## Begin DATASET CONTENT
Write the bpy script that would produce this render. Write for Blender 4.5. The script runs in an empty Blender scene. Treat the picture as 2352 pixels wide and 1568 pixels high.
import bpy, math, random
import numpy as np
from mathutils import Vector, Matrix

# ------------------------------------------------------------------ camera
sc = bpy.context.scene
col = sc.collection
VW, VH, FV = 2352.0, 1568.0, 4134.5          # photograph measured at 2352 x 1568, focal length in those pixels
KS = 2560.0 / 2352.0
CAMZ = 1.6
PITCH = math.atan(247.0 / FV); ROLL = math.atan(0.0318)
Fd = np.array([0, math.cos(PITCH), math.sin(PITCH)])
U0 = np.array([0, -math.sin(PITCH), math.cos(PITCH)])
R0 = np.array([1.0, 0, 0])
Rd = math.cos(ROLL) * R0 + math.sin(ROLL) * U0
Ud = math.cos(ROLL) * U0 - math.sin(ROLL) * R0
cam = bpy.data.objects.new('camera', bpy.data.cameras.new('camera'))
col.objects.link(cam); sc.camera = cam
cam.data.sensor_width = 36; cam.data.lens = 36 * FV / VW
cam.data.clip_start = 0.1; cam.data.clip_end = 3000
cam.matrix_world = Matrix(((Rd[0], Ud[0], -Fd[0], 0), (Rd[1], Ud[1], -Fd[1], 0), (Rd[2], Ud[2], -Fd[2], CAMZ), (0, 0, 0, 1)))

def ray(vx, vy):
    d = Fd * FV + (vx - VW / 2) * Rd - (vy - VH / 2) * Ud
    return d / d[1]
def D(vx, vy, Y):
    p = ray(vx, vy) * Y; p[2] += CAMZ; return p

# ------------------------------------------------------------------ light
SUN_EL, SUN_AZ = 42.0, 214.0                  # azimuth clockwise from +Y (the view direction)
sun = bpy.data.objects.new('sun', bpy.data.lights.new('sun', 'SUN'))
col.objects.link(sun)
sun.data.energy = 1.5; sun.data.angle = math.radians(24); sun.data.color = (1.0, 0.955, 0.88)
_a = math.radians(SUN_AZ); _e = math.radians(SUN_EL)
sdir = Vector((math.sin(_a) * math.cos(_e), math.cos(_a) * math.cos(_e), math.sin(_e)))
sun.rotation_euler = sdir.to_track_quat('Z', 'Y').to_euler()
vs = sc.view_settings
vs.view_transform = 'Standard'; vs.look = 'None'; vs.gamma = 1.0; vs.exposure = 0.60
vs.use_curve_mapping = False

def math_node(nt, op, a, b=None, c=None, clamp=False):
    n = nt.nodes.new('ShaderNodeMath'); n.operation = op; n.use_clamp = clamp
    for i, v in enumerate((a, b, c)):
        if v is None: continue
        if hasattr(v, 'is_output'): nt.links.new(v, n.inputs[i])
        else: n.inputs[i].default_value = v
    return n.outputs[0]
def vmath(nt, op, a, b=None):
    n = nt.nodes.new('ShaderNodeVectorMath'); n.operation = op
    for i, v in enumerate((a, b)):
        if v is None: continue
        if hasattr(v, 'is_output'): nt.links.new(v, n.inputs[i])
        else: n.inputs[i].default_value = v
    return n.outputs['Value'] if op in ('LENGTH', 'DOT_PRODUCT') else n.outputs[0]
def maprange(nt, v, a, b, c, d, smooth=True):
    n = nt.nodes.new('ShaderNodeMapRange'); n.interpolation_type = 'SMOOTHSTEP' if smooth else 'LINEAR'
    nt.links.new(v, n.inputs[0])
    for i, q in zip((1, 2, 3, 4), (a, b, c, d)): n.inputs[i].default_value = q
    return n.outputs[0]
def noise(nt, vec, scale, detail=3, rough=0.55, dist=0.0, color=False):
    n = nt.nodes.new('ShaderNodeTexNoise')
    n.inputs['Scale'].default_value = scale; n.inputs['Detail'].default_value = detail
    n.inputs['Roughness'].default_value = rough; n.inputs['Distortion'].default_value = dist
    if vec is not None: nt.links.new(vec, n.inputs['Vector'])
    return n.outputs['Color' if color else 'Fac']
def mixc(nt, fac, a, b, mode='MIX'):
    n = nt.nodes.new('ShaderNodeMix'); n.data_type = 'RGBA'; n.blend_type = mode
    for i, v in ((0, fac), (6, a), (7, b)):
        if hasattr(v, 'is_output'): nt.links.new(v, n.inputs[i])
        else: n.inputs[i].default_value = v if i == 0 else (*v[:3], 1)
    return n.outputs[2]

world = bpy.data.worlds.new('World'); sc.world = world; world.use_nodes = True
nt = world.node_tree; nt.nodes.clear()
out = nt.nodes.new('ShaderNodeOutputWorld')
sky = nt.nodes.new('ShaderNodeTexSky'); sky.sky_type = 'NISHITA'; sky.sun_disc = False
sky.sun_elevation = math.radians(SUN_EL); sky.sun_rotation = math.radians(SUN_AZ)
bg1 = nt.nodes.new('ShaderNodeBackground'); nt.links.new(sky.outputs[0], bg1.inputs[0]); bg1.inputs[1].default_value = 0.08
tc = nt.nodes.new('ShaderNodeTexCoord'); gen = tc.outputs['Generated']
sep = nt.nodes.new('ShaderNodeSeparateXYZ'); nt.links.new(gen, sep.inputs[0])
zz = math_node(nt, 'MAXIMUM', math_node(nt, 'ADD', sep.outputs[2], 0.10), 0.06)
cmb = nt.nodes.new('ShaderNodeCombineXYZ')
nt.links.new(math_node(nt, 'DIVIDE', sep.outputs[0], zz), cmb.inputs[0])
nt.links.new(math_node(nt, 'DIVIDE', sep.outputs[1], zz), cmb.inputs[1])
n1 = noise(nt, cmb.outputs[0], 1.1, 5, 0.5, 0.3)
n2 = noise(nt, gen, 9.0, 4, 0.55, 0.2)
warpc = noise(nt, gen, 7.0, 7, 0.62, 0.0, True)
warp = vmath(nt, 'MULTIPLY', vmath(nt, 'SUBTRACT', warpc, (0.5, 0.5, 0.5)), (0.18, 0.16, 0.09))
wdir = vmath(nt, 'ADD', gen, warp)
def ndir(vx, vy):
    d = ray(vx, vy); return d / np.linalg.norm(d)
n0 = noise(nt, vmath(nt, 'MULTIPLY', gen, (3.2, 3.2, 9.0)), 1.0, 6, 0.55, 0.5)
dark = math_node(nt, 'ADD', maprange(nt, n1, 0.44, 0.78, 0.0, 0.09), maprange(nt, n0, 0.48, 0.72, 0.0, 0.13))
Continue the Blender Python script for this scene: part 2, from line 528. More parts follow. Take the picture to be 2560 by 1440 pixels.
## End DATASET CONTENT
→ **WHAT YOU HAVE TO DO**
Repeat exactly, please, each line from the beginning of the data through the line with "from mathutils import Vector, Matrix" in it, and only those lines.

→ **RESPONSE**
Write the bpy script that would produce this render. Write for Blender 4.5. The script runs in an empty Blender scene. Treat the picture as 2352 pixels wide and 1568 pixels high.
import bpy, math, random
import numpy as np
from mathutils import Vector, Matrix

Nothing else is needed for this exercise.